Levine should have rethought his premise--a group of friends bored to death during a college lecture--and may be conceived this as a dialog piece, the sort that William Gaddis would have done in his novel JR, or Elmore Leonard in any one of his choice Detroit crime novels. Fellow Detroiter Levine has the material here, and I could imagine the absurdist four-way dialog between the exasperated professor and precocious radical undergraduates in a cavernous lecture hall on the Wayne State Campus; it needn't be along piece, requiring an ear tuned for human speech, and an eye for the spare, telling detail.

The poem fails because it strives to be a condensed and potent summary, fast and punch like vivid recollection itself, but it winds up being merely crammed. This is too many items for a suitcase this size, an imbalance that negates the intended pleasure this reading was meant to induce. Rushed is the word I would use where others might say "breathless"; Levine's writing here sounds like he's rattling off a schedule of things he wants a receptionist to get done while he's hurrying out of his office, one arm in a coat sleeve. It would seem he was trying his hand at an Albert Goldbarth ramble and rant, without the crucial talent to keep the string interesting to the reader; in Goldbarth's poetry, it is the process and commentary that is the point, not the final argument. Many poets try their hand at this style, and very few are anywhere as interesting as he is. Levine isn't one of them, not in this instance.

It's a sure bet that Levine meant the lecture sequence to be comic, bad as it came off, and the sudden sentimentality in the last stanza is abrupt and unprovoked. The mock-blessing of the names, their deeds, and their personalities as they separated and cast their fates to the wind seems nothing more than a disguised exit sign over a door leading you out of a poem that doesn't work from the first sentence. Ken Kesey has a great short story called "The Day Superman Died", a fictional recreation of his friendship with Jack Cassidy. It's an incredible story, funny, sharp, bouncing with lively writing, spirited conversation and engaging weirdness when, at the end of the story, Kesey goes soft and drifts into a long coda that invokes the names of fifties writers and artists and comes as nothing more than a sorry, nostalgic cry for a return to innocence. Innocence cannot be regained, of course, and is a permanently rich subject for writers to wrestle with, but not at the expense of crucifying their good art for the sake of cheap sob over a brooding beer.
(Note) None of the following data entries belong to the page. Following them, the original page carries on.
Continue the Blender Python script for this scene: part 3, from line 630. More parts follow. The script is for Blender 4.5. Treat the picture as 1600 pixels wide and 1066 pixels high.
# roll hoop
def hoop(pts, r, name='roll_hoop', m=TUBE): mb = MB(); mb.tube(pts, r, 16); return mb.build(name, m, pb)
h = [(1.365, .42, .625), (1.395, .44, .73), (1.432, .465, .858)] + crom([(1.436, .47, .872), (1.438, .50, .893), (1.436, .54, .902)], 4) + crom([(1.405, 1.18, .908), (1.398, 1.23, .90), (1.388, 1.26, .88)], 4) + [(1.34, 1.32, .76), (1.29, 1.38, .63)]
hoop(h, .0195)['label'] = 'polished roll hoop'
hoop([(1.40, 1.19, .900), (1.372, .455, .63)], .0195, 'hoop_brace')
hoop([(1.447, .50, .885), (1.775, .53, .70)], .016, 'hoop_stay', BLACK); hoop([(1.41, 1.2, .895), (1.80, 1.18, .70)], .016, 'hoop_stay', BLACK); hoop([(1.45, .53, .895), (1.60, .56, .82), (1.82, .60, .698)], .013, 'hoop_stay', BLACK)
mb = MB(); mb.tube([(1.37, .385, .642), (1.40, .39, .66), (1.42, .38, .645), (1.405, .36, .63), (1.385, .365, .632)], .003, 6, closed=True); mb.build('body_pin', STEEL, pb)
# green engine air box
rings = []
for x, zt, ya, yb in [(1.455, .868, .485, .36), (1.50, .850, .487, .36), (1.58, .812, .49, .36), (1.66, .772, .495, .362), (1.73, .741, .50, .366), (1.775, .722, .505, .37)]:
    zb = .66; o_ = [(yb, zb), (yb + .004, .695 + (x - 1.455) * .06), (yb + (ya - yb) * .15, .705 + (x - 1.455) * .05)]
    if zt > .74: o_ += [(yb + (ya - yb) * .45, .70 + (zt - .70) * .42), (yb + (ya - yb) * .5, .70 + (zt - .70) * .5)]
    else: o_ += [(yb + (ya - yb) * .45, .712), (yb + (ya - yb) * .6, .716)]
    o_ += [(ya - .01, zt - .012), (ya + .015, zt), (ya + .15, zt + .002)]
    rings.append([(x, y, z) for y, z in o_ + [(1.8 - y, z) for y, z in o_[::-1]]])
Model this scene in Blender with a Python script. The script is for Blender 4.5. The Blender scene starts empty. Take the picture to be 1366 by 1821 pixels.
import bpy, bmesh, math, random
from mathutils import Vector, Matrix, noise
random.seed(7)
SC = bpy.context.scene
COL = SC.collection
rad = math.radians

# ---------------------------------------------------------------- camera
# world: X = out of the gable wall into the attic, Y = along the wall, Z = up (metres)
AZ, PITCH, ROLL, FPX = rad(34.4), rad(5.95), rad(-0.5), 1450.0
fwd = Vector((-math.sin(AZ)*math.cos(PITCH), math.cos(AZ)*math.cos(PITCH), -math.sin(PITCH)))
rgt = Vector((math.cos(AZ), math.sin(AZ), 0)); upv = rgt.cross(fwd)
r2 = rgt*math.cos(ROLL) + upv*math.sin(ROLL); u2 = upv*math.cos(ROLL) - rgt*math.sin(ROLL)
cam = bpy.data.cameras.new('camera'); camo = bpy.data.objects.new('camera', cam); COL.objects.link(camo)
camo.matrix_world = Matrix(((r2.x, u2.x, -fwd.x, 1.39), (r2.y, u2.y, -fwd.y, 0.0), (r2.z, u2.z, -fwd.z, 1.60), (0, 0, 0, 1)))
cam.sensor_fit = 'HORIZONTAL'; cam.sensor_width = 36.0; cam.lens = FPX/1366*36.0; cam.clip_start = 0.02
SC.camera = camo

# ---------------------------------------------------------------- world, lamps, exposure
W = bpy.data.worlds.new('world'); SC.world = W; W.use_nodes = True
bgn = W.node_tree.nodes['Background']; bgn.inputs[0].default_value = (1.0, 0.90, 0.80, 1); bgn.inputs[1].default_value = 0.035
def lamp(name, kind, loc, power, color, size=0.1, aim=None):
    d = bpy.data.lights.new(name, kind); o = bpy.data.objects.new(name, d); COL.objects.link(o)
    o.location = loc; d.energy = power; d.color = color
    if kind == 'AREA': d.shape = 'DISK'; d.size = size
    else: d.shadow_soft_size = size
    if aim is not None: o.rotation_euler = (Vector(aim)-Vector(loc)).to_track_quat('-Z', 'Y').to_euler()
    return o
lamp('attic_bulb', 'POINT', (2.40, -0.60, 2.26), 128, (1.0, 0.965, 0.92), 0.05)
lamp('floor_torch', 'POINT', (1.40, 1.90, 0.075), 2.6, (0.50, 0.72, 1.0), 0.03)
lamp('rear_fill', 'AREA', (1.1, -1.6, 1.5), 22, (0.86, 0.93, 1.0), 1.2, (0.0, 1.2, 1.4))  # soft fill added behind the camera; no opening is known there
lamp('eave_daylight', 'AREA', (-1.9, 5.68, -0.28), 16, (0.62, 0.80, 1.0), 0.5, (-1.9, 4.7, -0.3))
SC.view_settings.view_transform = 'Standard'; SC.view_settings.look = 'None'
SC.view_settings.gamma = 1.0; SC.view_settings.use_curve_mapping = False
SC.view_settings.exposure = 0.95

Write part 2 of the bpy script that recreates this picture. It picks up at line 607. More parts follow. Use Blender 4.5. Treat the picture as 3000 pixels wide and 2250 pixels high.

Would that Levine brought Aristotle into play in the poem. Hard to do, yes, but not impossible. Levine's problem is that he tells more than he shows, and the telling isn't that interesting. It has the vague nagging of a droning voice at the end of phone conversation you don't want to have. Mention of philosophical forbearers here--Aristotle, Hegel, et al--are window dressing. Subtle manipulation of their ideas through movement might have made this compelling, but the references just sit there. Like unread books, or unused barbells. The comic element is here, and of course one can make a case that the poem lampoons, or tries to lampoon each generation of would-be radicals and avant-gardists, but the success for this kind of work is in the delivery. Timing is everything, and timing acknowledges and makes use the skewed rhythms of human speech, especially speech that's improvised when there is a disruption the normal give- and- take of comfortable, banal banter. It's Levine's voice that does this piece in for me; his narrator is mirthless and does not seem to understand pacing or a punch line's religious reward if done right. He's not Woody Allen.